All this adds to the impression of a flailing regime faced with yet another existential challenge. The viciousness of its response against those chanting anti-regime or pro-Reza Pahalvi slogans has to some extent been facilitated by Israeli and American provocations.
The last Shah’s US-based son is known as effectively an Israeli agent. The extent of his support within Iran is uncertain, but is nowhere close to a majority. His current prominence is partly due to the lack of leadership among Iranian opposition forces, but arguably owes much more to an Israeli influence operation that, according to Haaretz, was launched in 2023 but weaponised last year ahead of the Israeli-US air war against Iran in June. An Iranian analyst has been quoted as saying, “The monarchist slogan is not a declaration of love for Pahlavi; it is a declaration of disgust” for the regime. That makes sense.
Western analyses of the crisis invariably fail to note that tyranny did not suddenly descend on the nation in 1979. Rather, it was ensconced in the wake of an Anglo-American regime change operation in 1953 that put paid to democracy and restored Mohammad Reza Pahlavi to the Peacock Throne after he had fled abroad.
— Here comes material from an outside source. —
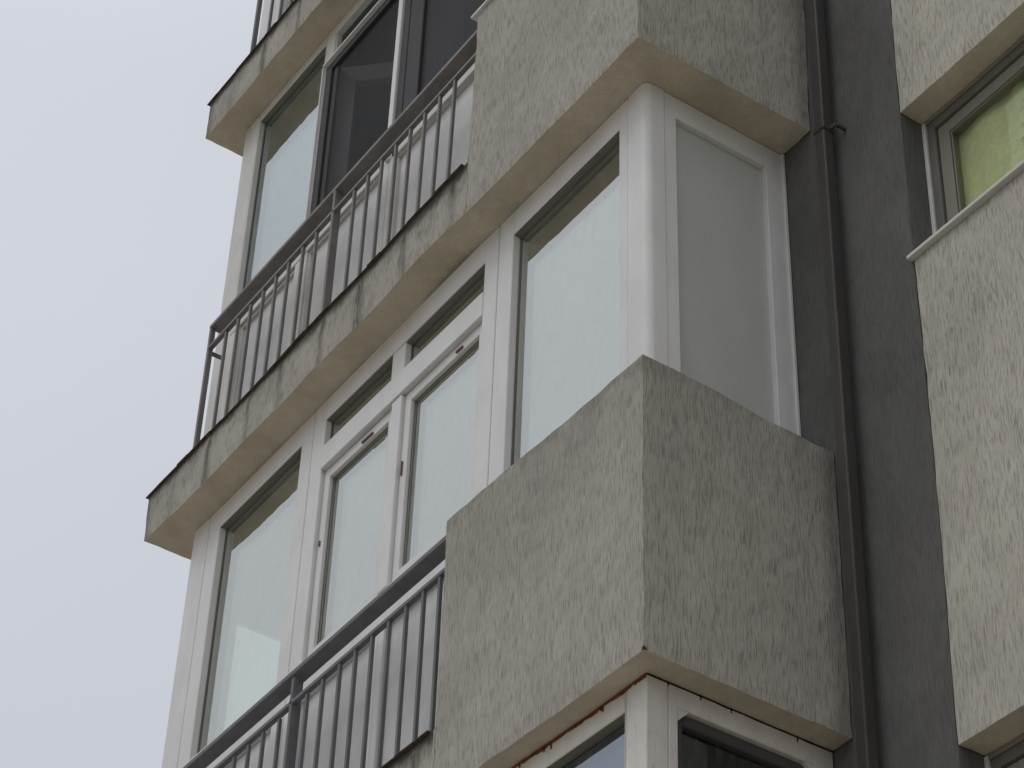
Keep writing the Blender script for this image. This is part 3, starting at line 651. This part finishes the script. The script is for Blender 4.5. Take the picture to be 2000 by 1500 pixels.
# ---- recessed windows in the beige wall
curtain_objs = []
def wall_window(z0, z1, label, curtain):
    yF = 0.967
    xl = XD
    fr = MB()
    fr.box(xl+0.022, xl+0.06, yF+0.004, yF+0.06, z0, z1-0.022, 0.002)
    fr.box(xl+0.06, WX1, yF+0.004, yF+0.06, z1-0.062, z1-0.022, 0.002)
    fr.box(xl+0.06, WX1-0.04, yF+0.004, yF+0.06, z0, z0+0.07, 0.002)
    fr.box(WX1-0.04, WX1-0.001, yF+0.004, yF+0.06, z0, z1-0.062, 0.002)
    o = fr.build('window', 'taupe_outer', B, label)
    tr = MB()
    tr.box(xl+0.001, xl+0.018, yF-0.004, yF+0.02, z0, z1-0.004, 0.002)
    t2 = MB().box(xl+0.018, WX1-0.001, yF-0.002, yF+0.02, z1-0.020, z1-0.004, 0.002)
    tr.build('trim', 'trim', o, 'white foam trim strip at the left reveal'); t2.build('trim', 'taupe', o)
    sa = MB()
    x0, x1 = xl+0.064, 1.70
    win_frame(sa, x0, x1, z0+0.05, z1-0.066, yF+0.016, 0.058, 0.058, 0.06, 0.058, 0.05)
    s_ = sa.build('sash', 'taupe', o, 'taupe inner sash')
    be = MB(); bead(be, x0+0.058, x1-0.058, z0+0.11, z1-0.124, yF+0.022, 0.016, 0.03); be.build('glazing_seal', 'taupe_dark', o)
    bi = MB(); bead(bi, x0+0.058+.006, x1-0.064, z0+0.116, z1-0.130, yF+0.018, 0.005, 0.01); bi.build('glazing_bead', 'taupe', o)
    pane(x0+0.062, x1-0.062, z0+0.114, z1-0.128, yF+0.040, 'glass_green' if curtain else 'glass_dark', o)
    MB().box(x1, WX1-0.04, yF+0.03, yF+0.05, z0+0.05, z1-0.062).build('panel', 'taupe', o)
    # sill with drip nose
    MB().box(xl-0.012, WX1+0.05, YB-0.024, yF+0.004, z0-0.036, z0-0.020, 0.003, 2).box(xl+0.002, WX1-0.002, YB+0.004, yF+0.004, z0-0.0195, z0-0.001).build('sill', 'sill', o, 'white window sill projecting over the dark strip')
    if curtain:
        t = bmesh.new(); nx, nz = 90, 6; g_ = {}
        for i in range(nx+1):
            for k in range(nz+1):
                x = x0+0.004+(x1-x0-0.008)*i/nx; zz = z0+0.06+(z1-z0-0.13)*k/nz
                g_[i, k] = t.verts.new((x, yF+0.064+0.004*math.sin(x*40+1.5*math.sin(x*13))+0.003*math.sin(zz*9+x*20), zz))
        for i in range(nx):
            for k in range(nz): t.faces.new((g_[i, k], g_[i+1, k], g_[i+1, k+1], g_[i, k+1]))
        mb = MB(); mb.merge(t)
        c = mb.build('curtain', 'curtain', None, smooth=True)
        sol = c.modifiers.new('thickness', 'SOLIDIFY'); sol.thickness = 0.002
        c['label'] = 'pale green curtain with a painted leafy reflection behind the recessed window at the right'; c['category'] = 'curtain'
M['taupe_outer'] = simple('taupe_outer_frame', (0.15, 0.145, 0.125), 0.5, 0.3, 0.08, 8)  # outer frame in a darker taupe than the sash
M['sill'] = simple('window_sill_stone', (0.62, 0.61, 0.57), 0.5, 0.35, 0.08, 10)
wall_window(1.80, 2.53, 'taupe framed window with green curtain recessed in the beige wall', True)
wall_window(1.80-2.8, 2.53-2.8, 'window recessed in the beige wall at the bottom right corner of the picture', False)
wall_window(1.80+2.8, 2.53+2.8, None, False)
wall_window(1.80-5.6, 2.53-5.6, None, False)
# dark painted reveals on the left of the openings
for a, b in zs:
    MB().box(XD-0.002, XD+0.001, YB+0.002, 0.962, a+0.001, b-0.001).build('reveal', 'dark', B)

# ------------------------------------------------------------------ railings
def railing(z, zt_thin, m, label, xs_bars, posts, end=True):
    t = empty('railing', (-2.4, 0.03, z+0.3), label, 'railing', 'steel railings of the balconies')
    x0 = -3.652 if end else -3.652
    x1 = PA-0.002
    hr = MB(); hr.box(x0, x1, 0.004, 0.072, zt_thin+0.128, zt_thin+0.152, 0.003)
    if end: hr.box(x0+0.002, x0+0.020, 0.033, 0.105, zt_thin-0.036, zt_thin-0.020, 0.001)
    hr.build('handrail', m, t)
    MB().box(x0+0.022, x1, 0.006, 0.030, zt_thin-0.012, zt_thin+0.006, 0.0015).build('lower_rail', m, t)
    for (px, wy) in posts:
        MB().box(px, px+0.020, 0.006, 0.006+wy, z+0.302, zt_thin+0.127, 0.002).build('post', m, t)
    for x in xs_bars:
        MB().box(x-0.002, x+0.013, 0.009, 0.024, z+0.302, zt_thin-0.0125, 0.001).build('baluster', m, t)
    return t
def bars():
    out = []
    x = -3.648
    for i in range(1, 20):
        xx = x+0.1222*i
        if abs(i-10) < 0.5: continue
        if xx < PA-0.02: out.append(xx+0.055 if False else xx+0.062)
    return out
BX2 = [-3.469, -3.347, -3.224, -3.100, -2.978, -2.856, -2.722, -2.597, -2.255, -2.134, -2.015, -1.892, -1.770, -1.648, -1.525, -1.403]
BX1 = [-3.45, -3.33, -3.21, -3.09, -2.95, -2.81, -2.692, -2.572, -2.443, -2.228, -2.107, -1.980, -1.863, -1.741, -1.621, -1.499, -1.379, -1.267]
railing(2.8, 3.787, 'rail', 'brown-grey steel railing of the upper balcony, with its left end post against the sky', BX2, [(-3.652, 0.026), (-2.447, 0.040)])
railing(0.0, 0.992, 'rail_blue', 'blue-grey steel railing of the lower balcony, running off the bottom of the picture', BX1, [(-3.652, 0.026), (-2.352, 0.045)])
railing(5.6, 6.59, 'rail_blue', 'steel railing on the topmost slab, only its left end in view at the top edge', BX2, [(-3.652, 0.026), (-2.447, 0.040)])

# ------------------------------------------------------------------ downpipe
d = empty('downpipe', (0.13, 0.80, GZ), 'dark brown square downpipe running down the dark grey wall strip', 'downpipe')
px0, px1, py0, py1 = 0.108, 0.160, 0.775, 0.825
zj = [GZ+0.1, -3.0, -0.35, 2.668, 5.4, 8.2]
for a, b in zip(zj[:-1], zj[1:]):
    MB().box(px0, px1, py0, py1, a, b-0.003, 0.006, 2).build('pipe_section', 'pipe', d)
for zc in zj[1:-1]:
    br = MB().box(px0-0.005, px1+0.005, py0-0.005, py1+0.004, zc-0.024, zc+0.004, 0.003)
    br.box(px1+0.004, px1+0.034, py1-0.022, py1-0.014, zc-0.020, zc+0.0, 0.001).box(px1+0.028, px1+0.040, py1-0.014, YB-0.001, zc-0.018, zc-0.004, 0.001)
    br.box(px0-0.018, px0-0.005, py1-0.022, py1-0.014, zc-0.020, zc+0.0, 0.001)
    br.build('pipe_bracket', 'pipe', d)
The consequence was monarchical absolutism — which included close collaboration with Israel on various fronts, not least between the intelligence agencies Savak and Mossad. More surprisingly, Israeli-Iranian links persisted beyond 1979, with weapons purchased from Israel helping Iran to stave off the Iraqi aggression initially backed by much of the Arab world. As Trita Parsi writes in Treacherous Alliance, it wasn’t until the 1990s that the relationship irreparably fell apart, and the Israeli leadership began to perceive Iran as its biggest regional enemy rather than as a natural non-Arab ally.
After many years of failing to persuade the US to jointly assault Iran, Israel last June launched an attack that included targeted assassinations of the military hierarchy. Donald Trump chipped in with a previously unused variety of bunker-buster bombs, subsequently claiming to have obliterated Iran’s nuclear facilities while also alleging to have brought peace. If the regime survives, it will double down on manufacturing a deterrent.
The US president threatened more violence if Tehran killed protesters, but might have had second thoughts. He’s thrilled with the kidnapping in Caracas and on Monday reposted a meme describing him as the acting president of Venezuela, notwithstanding the State Department’s advice to US citizens in that country to lie low or get out of there. A strategy that not quite succeeded in Venezuela can hardly be replicated in a very different country with more than three times the population.
The crocodile tears in this instance of those who have been applauding the Gaza genocide are not just worthless but obnoxious. The Iranians who have been venting their rage by night undoubtedly deserve a brighter tomorrow, but any dawn engineered by the US and Israel will entail bitter sorrow. Any enduring solution would involve rejecting international intervention as well as the regime.